Sights here are all listed traveling north along the eastern shore of the lake, from Orosi around to Ujarras.
La Casona del Cafetal Restaurant (2577-1414/1515; www.lacasonadelcafetal.com; mains ₡4800-10,000; 11am-6pm; ) About 3km southeast of the dam, on the left-hand side of the road, you’ll find this charming lakeside restaurant in the middle of a coffee plantation. It is popular with local families who arrive to dip into fresh river trout or grilled pork loins glazed with tamarind sauce. Don’t miss the coffee-laced deserts, such as flan and ice cream. There is a small playground for the kiddies, as well as short trails and a lagoon with paddle boats for rent (in high season). This is a popular spot on Sundays.

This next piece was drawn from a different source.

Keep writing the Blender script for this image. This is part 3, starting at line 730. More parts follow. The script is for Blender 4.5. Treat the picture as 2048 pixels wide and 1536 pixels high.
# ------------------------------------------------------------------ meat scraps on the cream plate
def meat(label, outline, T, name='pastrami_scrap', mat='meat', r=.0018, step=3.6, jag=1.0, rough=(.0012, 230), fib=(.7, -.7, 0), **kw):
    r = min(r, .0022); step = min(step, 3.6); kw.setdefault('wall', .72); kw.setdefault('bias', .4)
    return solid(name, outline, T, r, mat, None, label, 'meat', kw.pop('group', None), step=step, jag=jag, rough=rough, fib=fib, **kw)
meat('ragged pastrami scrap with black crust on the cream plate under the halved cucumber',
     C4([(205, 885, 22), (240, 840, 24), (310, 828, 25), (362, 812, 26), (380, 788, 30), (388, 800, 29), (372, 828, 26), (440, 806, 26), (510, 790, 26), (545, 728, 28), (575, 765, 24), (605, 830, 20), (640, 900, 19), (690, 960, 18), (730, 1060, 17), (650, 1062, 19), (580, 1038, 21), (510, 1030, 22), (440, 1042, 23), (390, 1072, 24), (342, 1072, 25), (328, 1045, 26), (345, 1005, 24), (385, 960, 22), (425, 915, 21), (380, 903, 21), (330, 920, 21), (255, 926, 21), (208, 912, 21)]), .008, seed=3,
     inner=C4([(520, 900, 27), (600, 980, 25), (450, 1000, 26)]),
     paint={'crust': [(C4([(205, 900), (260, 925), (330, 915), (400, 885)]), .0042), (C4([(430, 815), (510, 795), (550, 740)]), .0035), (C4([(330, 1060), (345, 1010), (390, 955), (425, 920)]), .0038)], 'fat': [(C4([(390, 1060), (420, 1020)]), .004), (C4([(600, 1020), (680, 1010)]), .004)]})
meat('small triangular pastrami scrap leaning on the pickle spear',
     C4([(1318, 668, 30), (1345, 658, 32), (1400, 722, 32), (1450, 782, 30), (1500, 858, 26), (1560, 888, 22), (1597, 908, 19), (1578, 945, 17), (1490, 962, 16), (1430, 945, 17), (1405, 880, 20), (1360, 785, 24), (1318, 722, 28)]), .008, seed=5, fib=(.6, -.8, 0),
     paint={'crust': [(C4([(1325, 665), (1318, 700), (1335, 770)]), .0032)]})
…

Cabañas de Montaña Piedras Albas (2577-1462; www.cabinas.co.cr/costa_rica1.htm; s/d/q US$40/46/79; ) Across the main road from La Casona is the turnoff to these well-equipped cabinas in the hills beyond Cachi – an ideal place if you’re here to slow down and enjoy the scenery. Bright wood cabins come with fully stocked kitchen, cable TV, private deck with lake and mountain views, and there are private trails for hiking. Ideal for families.
Another 2km along the main road, and 1km south of the dam, on the right-hand side, is Casa del Soñador (Dreamer’s House; 2577-1186, 2577-1021; admission free; 8am-6pm), an artisanal woodworking studio run by Hermes Quesada. The son of renowned Tico carver Macedonio Quesada, Hermes maintains the campesino (peasant farmer) tradition of whittling gnarled coffee-wood branches into ornate religious figures and whimsical characters. His workshop displays sculptures of all sizes, with pieces available for purchase.
Past the dam, you’ll find the small village of Ujarrás at the bottom of a long, steep hill – a couple of store signs with the word ‘Ujarrás’ tell you that you’ve arrived. Turn left at a sign for Restaurant La Pipiola to head toward the old village (about 1km), which was damaged by a flood in 1833 and abandoned. The sign may not be visible so ask around.
The waters have since receded, revealing the ruins of the 1693 Iglesia de Nuestra Señora de la Limpia Concepción, a colonial stone church that was once home to a miraculous painting of the Virgin discovered by a local fisherman. According to the lore, the relic refused to be moved, forcing clerics to build the church around it. In return, the Virgin helped locals defeat a group of marauding British pirates in 1666. After the floods and a few earthquakes, however, the painting conceded to move to Paraíso, leaving the ruins to deteriorate photogenically in a remarkable overgrown park. Every year, usually on the Sunday closest to April 14, there is a procession from Paraíso to the ruins, where mass, food and music help celebrate the day of La Virgen de Ujarrás. The church’s grassy grounds are a popular picnicking spot on Sunday afternoons – but go in the middle of the week and chances are that you will have them all to yourself.